We did not use a strict budget, sorry Dave!- more like just kept track of our spending after we did it.  We are not big spenders so this worked fine for us.  I am sure if you actually followed a budget (and I am sure you need to if you are a habitual spender.) you’d get there much, much, quicker.

This whole process was hard work, but has allowed me the freedom to be a stay-at-home mom and raise our kids ourselves, which is the best benefit imaginable to our family.  If we were still toiling in student loan debt and racking up even more debt, like a normal family, I’d never have been able to leave my corporate job, and that would also mean an obligation to pay for daycare, disposable diapers, and probably formula, as it’s easier for me to go the natural route with cloth diapers and breastfeeding at home.  It also allows us to be more generous- giving gifts isn’t such a calculated effort now.   We can just give away freely!  Dream about what your life will be like when you’re debt free, and that will help you stick with your goal.

Freedom from debt is attainable.  And real people happily live debt free, and I want to thank my dear friend Jess for introducing me to Dave Ramsey, Dave Ramsey for teaching me not only about money, but about integrity in life, as well, and also thanks to my stunningly handsome husband for working through all this together!  (Note: Although the words do ring true, the stunningly handsome description was mandated by my husband: when I asked his permission to share our debt free story, he said yes, but gave me a list of adjectives that had to precede his name.  The list was a lot longer, but I stuck with the words I felt most appropriate for my blog.)
This post was linked to the Tell it to me Tuesday link party.  Find all sorts of great posts from other bloggers there!

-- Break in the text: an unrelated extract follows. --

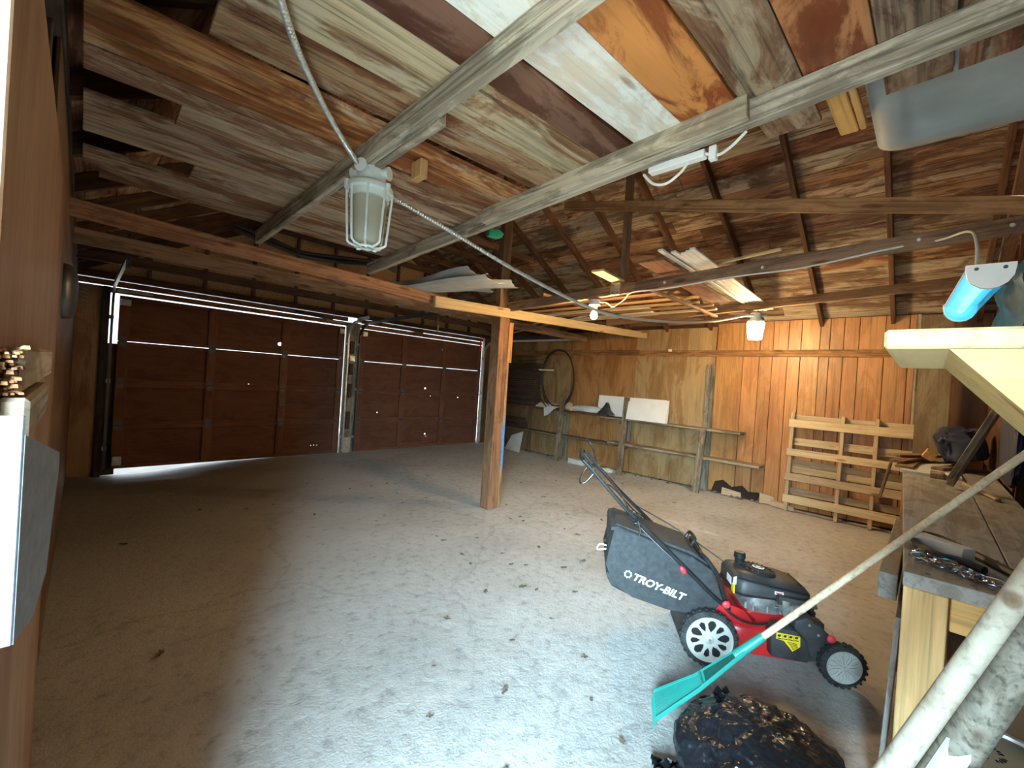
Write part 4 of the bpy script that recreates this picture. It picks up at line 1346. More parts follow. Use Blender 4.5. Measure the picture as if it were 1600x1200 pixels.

15 thoughts on “Debt and Life: A Debt Free Story

  1. What an inspiring story! Praise God you are debt free! That is wonderful. We are working toward paying off our house and a car loan then we will be debt free! Thanks for the encouragement:) visiting from What Joy is Mine Linkup!


  2. Congrats on being debt-free! My husband and I are almost there, and we were just able to pay for a new car with cash since we learned how to budget so well. It’s amazing what tracking your spending and a little budgeting can do!


  3. We are debt free too! Paid off our mortgage in 2014. It’s hard work, as you said, but so worth it. we are able to give more and help others besides being free to do things like help our kids with college. A great blessing!

    Liked by 1 person

    1. Congratulations! That’s such an accomplishment! I hope we will be able to help our kids with college, and we’re already more free to give. You’re right- it’s really such a blessing!


    1. Thanks so much for your comment! I agree, most of us are caught in a trap, or rat race. It’s very sad, because it cuts down on so many options, especially the one to be a stay-at-home parent. Thank God for people like Dave Ramsey, who actually try to teach people that so much debt is not not necessary.